I began to work on it on 1 March 2008 in the afternoon and evening after two events had taken place. First, I received in the mail a letter explaining that I had been accepted to attend the Conservatory upon the coming of autumn. This was a very happy bit of information. Second, I was left all alone at home for several hours, and I decided to spend those hours playing with music. During that time I conceived a number of ideas for a very short piano piece about triumph and festival, which turned out to be less short than I had thought.
The next day, being Sunday, I continued my work for a short while, making progress, and I did the same on Monday morning. Monday morning, as I recall, allowed for the opening of the house's sliding doors, and the smell of springtime came in, and so I began to associate the music with the coming of Springtime. This is good, for all Artists love the coming of Springtime.* For years (also four years) I have tried to write a successful Frühlingslied, but no good. As far as I am concerned, this is it. Monday, though, did not last, as I had to return to Oxnard in the early afternoon.

My next spurt of productivity came on Friday 7 March afternoon after I found out that not only had the snow (otherwise welcome) put a stop to my glorious weekend plans, but also it was going to trap me in Oxnard for a full week. This made me very melancholy, as I very much love to see my friends and family on the weekends. Thus I worked on the music, specifically page three and the first half of page four, to take my mind someplace else, and that worked fairly well. Over the weekend I would continue to edit these notes and proceed through page five. I did this largely in the dead of night, making my sleep transition with the time change even more difficult. Also, in this section, can you hear the chiming bells?
With the beginning of a new academic week on Monday 10 March, I found that I had very little time to muse and compose, but fortunately I had made that very little time able to exist at all by reading over an excessive reading assignment (100 pages of Dead Sea Scrolls and scholarship thereupon, interestingly enough) on Sunday.
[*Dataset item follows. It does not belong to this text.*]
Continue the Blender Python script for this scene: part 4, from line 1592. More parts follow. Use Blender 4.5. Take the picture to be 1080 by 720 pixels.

On Monday and Tuesday, then I was able to ponder greatly upon and write a bit of the concluding section, but on Wednesday 12 March I took up my pens (five of them) and finished, at the expense of certain other tasks. Technically speaking, I finished at about 12:30 am after that Wednesday, but my days shift at 6:00 am, so in my world it was still Wednesday 12 March, the twelfth day of the third month in the vicinity of midnight. We can observe now in the music thesis, antithesis, and synthesis, making it philosophically sound Art.

Now, as any responsible musicologist will tell you, it is terrifically unwise to think that events in a composer's (or in my case, bard-minstrel's) life in any way correlate to his music, and that is very sagacious advice. This, however, is an exception, because it pretty well correlates exactly to the goings-on in my world around me and even more the goings-on in my head in more ways than I have discussed here today. In our next installment, I will be providing the handwritten original and (if all goes according to plan) a method for listening to this and other musics of mine within the bounds of these internets. Blessings upon you, O noble friends.


Note
*These are instances of Springtime music:
Vivaldi, The Four Seasons
Beethoven, "Pastoral" Symphony (no. 6)
Grieg, "Last Spring," "To Springtime," "To Spring"
Sinding, "The Rustle of Spring" (Sinding was a friend of Grieg's, by the way.)
...to name all the ones I can think of right now.